Vajrayogini, Rubin Museum of Art, F1997.19.2 (HAR 290)

Vajrayogini, Rubin Museum of Art, F1997.19.2 (HAR 290)

Gurus, Goddesses, Corpses & Consorts: Women Across Buddhist Traditions

Within Buddhism’s long history, women, both human and divine, have fulfilled a diversity of vital roles encompassing the practice and promotion of the tradition throughout Asia. In this course, we will examine conceptions of gender and sexuality originating in early Indian Buddhism, and explore how these ideas have affected the portrayal, positions, and practices of monastic and lay women, as well as goddesses and female buddhas, across the Buddhist traditions of Asia and the West.

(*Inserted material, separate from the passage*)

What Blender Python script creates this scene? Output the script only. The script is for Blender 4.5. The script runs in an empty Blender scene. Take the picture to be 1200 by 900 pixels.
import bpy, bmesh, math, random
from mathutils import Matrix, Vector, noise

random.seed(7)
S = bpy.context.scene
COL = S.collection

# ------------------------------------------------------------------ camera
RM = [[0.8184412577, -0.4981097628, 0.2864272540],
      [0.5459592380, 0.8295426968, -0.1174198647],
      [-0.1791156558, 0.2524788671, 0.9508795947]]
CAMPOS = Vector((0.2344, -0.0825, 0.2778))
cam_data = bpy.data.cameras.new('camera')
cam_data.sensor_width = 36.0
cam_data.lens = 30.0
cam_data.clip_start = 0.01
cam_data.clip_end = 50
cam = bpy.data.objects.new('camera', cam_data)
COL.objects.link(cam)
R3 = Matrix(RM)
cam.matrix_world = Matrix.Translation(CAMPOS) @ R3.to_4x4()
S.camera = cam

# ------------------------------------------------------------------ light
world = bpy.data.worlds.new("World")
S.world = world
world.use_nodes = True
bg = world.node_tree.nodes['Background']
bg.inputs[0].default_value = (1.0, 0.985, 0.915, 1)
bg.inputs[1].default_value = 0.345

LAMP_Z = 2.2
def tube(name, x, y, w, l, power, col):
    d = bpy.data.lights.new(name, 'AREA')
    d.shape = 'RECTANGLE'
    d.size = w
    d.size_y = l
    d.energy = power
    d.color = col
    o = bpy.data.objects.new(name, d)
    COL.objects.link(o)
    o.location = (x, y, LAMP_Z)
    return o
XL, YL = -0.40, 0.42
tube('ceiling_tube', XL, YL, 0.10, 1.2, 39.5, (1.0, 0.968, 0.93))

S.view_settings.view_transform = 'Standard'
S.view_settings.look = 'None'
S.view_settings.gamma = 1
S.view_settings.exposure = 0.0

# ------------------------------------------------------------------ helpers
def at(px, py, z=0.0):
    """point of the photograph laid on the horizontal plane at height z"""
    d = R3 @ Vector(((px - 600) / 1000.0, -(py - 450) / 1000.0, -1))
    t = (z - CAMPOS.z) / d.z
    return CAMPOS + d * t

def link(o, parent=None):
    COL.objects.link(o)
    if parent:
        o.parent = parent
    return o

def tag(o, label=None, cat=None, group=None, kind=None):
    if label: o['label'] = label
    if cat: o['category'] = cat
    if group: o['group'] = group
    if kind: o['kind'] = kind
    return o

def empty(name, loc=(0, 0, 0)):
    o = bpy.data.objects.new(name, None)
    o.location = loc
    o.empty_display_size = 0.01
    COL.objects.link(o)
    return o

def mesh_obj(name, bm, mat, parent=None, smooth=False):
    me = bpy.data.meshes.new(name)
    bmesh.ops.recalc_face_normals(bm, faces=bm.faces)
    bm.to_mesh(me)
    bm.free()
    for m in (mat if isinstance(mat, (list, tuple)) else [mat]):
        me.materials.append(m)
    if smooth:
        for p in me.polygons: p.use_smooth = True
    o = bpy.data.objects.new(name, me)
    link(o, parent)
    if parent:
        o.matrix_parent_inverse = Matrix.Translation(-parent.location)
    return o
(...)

Worship at the Stupa (Bharhut railing), Freer Gallery of Art, F1932.26

Worship at the Stupa (Bharhut railing), Freer Gallery of Art, F1932.26

The World According to Hyecho: A Buddhist Pilgrimage through Asia

In the year 721, a young Korean Buddhist monk named Hyecho set out on what would become one of the most extraordinary journeys in the history of Buddhism. Sailing first to China, Hyecho traveled by sea and over land to visit the many Buddhist holy sites of South Asia. He wandered as far west as Arabia before turning east on the Silk Road and finding his way back to northern China. Traveling farther than any known Buddhist pilgrim, Hyecho recorded his observations and experiences in a journal, fragments of which were discovered at Dunhuang in 1908. This course employs Hyecho as our guide and his travelogue as our guidebook, through the Buddhist world in one of its most vibrant periods during which all three vehicles coexisted and the tradition had reached its full geographic expanse in Asia. We will examine the shared Buddhist worldview Hyecho knew—stories, doctrines, and practices—and the many different worlds he encountered—religious, cultural, and artistic.


History of Yatadera Temple, Freer Gallery of Art, F1903.113a-c

History of Yatadera Temple, Freer Gallery of Art, F1903.113a-c

Demons, Devils & the Dead: Monsters & the Macabre across Asia

Within mainstream religious traditions and local folklore alike, the ghastly and ghoulish permeate the spiritual lives, cultural practices, and visual media of communities across Asia—from Japan to Tibet to Thailand. Frightful figures are essential to Buddhist meditative traditions, in which rotting corpses can be contemplated or your own body can be visualized as chopped up and fed to wrathful beings. Fearsome entities are integral to both oracular traditions and exorcism rituals. They can be indigenous deities who have resisted Buddhism’s ascendancy or those violently brought into the Buddhist fold. In this course we will examine the many ways monsters and the macabre manifest in the religious texts, ritual practices, and local folklore of different Asian communities. In addition to engaging primary texts, scholarly works, and “monster theory,” we will explore the rich trove of monstrous material culture from across media, from hell realm scrolls to terrifying ritual masks to modern horror films.


Interior of CSMVS, Mumbai, India

Interior of CSMVS, Mumbai, India

The Making of Museums in Modern Asia

Museums are places for educational enrichment and aesthetic appreciation, but they are also inherently political. They can be sites where cultural heritage is preserved, national identity is defined, and religious ideology is propagated. In this course, we will explore the origins and contemporary manifestations of the modern public museum across Asia, from Japan to India. We will first study how the collecting and exhibiting of Asian art and ethnographic objects by and for Europeans and Americans contributed to the colonial project. Shifting our focus away from the West, we will then examine how museums within Asian countries began as institutions of colonialism and became instruments of post-colonial and nationalist movements. We will also look at contemporary examples where museums and “experiences” intersect with religious fundamentalism, heritage preservation, and leisure.